If it is not, we must all accept as fact that (1) CO2 is a greenhouse gas, (2) that it is increasing, (3) that this increase commits the earth to a modest increase in temperature, and therefore (4) we must debate climate sensitivity and decide on the importance of this increase on the climate as a whole.
docrichard says:
Tony G asks if wobble is in denial, in my opinion. I have no opinion on that, and if I did, I would not express it here, as the one thing I have learned here is that the d-word is not PC.
I ask because from the discussion, and from your own admission, wobble is obviously more informed about the subject than you are. Is it possible that you may be the one in denial, and are refusing to look at facts that counter your predetermined conclusion?
As to your ‘facts’, you lose it at #3, because you assume that there is only ONE feedback mechanism (CO2). Climate is much more complex than that.
You didn’t even try to answer my question.
What claims DO the IPCC modelers make about the overall accuracy of their feedback assumptions?
It’s strange that you seem content to play trial-and-error on feedback mechanism assumptions one at a time. Frankly, it’s incredibly strange. Obviously, we don’t know enough about the mechanisms to accurately model the earth’s climate system – especially since the results are incredibly sensitive to the accuracy of the assumptions.

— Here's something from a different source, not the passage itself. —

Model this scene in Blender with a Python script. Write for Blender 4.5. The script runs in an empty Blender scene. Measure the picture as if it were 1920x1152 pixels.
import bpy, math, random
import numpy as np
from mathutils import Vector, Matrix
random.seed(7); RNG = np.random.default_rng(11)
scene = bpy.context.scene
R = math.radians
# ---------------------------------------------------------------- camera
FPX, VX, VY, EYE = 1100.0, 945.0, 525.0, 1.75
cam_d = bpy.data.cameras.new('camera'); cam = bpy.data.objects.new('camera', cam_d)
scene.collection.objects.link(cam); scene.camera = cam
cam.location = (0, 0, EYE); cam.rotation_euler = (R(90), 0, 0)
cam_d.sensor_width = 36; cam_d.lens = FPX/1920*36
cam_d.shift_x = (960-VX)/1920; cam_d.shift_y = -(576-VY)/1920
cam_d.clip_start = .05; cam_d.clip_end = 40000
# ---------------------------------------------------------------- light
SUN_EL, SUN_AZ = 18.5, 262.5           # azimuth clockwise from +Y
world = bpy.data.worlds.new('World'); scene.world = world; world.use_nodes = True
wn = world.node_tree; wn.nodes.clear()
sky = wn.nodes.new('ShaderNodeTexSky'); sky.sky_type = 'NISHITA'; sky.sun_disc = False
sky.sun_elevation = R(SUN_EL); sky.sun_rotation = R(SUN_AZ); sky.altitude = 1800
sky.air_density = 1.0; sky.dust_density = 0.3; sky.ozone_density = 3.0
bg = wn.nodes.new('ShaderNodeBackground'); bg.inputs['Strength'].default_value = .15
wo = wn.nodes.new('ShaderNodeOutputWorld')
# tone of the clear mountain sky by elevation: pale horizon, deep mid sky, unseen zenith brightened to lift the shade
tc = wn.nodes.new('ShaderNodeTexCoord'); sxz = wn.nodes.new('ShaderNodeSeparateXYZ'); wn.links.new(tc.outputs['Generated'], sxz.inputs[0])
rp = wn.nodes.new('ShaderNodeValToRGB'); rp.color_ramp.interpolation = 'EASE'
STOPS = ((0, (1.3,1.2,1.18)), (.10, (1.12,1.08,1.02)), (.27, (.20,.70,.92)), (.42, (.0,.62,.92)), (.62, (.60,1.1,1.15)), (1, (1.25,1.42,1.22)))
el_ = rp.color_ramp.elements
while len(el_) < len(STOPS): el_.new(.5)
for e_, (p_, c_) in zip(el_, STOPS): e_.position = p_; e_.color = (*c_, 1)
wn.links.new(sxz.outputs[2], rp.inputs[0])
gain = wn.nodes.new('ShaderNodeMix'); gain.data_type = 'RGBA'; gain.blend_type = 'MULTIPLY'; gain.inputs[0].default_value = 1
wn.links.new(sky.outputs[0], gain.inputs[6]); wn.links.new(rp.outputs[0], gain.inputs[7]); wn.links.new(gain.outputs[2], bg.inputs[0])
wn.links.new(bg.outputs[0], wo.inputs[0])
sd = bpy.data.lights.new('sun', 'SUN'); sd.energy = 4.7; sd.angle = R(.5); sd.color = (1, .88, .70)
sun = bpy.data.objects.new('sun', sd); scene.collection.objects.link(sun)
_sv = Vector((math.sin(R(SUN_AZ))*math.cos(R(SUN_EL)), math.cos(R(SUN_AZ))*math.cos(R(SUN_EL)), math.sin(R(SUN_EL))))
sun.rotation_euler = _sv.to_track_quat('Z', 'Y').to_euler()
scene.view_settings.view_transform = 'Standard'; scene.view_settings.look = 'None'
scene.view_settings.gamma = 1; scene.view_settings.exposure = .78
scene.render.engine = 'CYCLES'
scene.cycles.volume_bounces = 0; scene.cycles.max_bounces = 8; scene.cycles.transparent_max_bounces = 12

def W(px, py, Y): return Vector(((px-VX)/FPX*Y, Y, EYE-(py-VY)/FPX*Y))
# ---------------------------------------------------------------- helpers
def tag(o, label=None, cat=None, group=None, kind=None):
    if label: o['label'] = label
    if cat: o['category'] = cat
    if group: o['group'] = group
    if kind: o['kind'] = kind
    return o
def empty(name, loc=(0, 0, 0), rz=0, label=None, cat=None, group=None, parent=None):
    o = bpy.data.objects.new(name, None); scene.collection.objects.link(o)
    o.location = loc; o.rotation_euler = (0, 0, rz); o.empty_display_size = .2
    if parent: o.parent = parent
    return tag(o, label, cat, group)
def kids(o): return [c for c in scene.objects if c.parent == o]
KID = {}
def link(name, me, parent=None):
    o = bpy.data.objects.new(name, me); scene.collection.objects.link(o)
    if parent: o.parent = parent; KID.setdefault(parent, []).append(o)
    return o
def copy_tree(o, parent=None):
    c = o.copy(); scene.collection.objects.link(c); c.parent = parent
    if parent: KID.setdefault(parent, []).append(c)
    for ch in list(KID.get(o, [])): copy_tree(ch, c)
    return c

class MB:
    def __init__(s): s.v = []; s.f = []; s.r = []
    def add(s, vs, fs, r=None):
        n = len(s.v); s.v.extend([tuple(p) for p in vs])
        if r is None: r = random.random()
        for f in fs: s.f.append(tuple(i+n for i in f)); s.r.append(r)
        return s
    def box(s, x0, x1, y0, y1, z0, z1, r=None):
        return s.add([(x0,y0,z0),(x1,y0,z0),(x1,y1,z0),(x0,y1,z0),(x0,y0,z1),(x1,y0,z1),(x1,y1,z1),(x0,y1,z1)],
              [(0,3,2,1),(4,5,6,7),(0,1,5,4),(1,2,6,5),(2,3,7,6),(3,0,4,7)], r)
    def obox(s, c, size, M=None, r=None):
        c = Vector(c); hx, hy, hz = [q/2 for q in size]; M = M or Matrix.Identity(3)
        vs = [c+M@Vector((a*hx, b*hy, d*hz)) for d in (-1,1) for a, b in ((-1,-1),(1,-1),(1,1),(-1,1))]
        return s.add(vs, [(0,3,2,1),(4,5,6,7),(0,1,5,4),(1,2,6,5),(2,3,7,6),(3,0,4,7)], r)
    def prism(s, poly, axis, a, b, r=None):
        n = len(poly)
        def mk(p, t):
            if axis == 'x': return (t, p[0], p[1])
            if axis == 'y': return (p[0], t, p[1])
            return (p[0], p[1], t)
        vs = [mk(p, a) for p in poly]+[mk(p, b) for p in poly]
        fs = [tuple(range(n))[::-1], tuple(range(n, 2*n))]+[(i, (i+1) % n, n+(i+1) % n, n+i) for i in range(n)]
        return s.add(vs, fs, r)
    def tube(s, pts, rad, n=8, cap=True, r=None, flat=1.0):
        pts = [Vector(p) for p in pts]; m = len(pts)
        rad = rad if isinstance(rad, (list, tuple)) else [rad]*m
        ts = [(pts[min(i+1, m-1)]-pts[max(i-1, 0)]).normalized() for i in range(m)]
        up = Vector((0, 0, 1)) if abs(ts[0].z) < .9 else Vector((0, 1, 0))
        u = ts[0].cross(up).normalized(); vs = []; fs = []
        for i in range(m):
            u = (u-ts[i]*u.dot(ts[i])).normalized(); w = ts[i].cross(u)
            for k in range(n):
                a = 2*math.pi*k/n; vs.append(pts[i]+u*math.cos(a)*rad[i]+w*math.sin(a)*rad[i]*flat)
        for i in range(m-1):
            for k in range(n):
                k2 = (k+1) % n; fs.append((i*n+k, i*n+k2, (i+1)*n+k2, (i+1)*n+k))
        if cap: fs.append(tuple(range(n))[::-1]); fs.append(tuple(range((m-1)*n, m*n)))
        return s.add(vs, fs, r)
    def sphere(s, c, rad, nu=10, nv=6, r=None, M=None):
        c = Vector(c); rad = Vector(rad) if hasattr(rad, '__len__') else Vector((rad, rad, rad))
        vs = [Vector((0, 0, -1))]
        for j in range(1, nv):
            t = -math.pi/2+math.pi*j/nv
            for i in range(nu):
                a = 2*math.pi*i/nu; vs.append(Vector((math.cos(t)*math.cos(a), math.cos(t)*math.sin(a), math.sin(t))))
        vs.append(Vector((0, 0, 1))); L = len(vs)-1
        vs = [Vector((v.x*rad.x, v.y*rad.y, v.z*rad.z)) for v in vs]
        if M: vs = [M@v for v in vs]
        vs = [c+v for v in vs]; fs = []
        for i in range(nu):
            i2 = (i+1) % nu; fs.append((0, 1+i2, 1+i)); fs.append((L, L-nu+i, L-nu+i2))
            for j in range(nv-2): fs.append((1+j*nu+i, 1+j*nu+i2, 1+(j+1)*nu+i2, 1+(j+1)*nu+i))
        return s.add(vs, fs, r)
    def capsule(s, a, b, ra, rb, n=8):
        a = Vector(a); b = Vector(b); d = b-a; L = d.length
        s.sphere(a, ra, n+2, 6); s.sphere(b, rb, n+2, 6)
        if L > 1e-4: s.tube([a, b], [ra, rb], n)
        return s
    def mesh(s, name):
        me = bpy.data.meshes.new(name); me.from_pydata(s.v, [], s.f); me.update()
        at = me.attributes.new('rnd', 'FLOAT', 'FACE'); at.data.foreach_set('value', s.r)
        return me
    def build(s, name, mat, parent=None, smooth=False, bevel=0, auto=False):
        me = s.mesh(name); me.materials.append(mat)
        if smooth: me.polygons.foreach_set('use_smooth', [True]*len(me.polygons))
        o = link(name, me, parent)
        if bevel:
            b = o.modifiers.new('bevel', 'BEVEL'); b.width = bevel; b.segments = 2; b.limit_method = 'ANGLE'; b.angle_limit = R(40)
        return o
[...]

I don’t have a problem with the PC issue. My argument is that the term “in denial” isn’t accurate.
Am I “in denial” for disagreeing that 2+2=5? Am I “in denial” because I disbelieve claims that mermaids exist? I’m I “in denial” because I refuse to believe that NASA faked the moon landing?
Is everyone that refuses to believe Claim XYZ “in denial” regardless of what Claim XYZ actually is? Shouldn’t the credibility of Claim XYZ be debated BEFORE you claim that a disbeliever is “in denial”?
Now, if Person A understands the issues associated with Claim XYZ much better than Person B, then Person B isn’t in a position to say that Person A is “in denial.” Right?
Can we extrapolate from one region of Yamal to the whole world?
So, how do you model something that “can” happen? Saying that something “can” happen means that it might happen or it might not happen. What quantitative value do you assign to that in a model?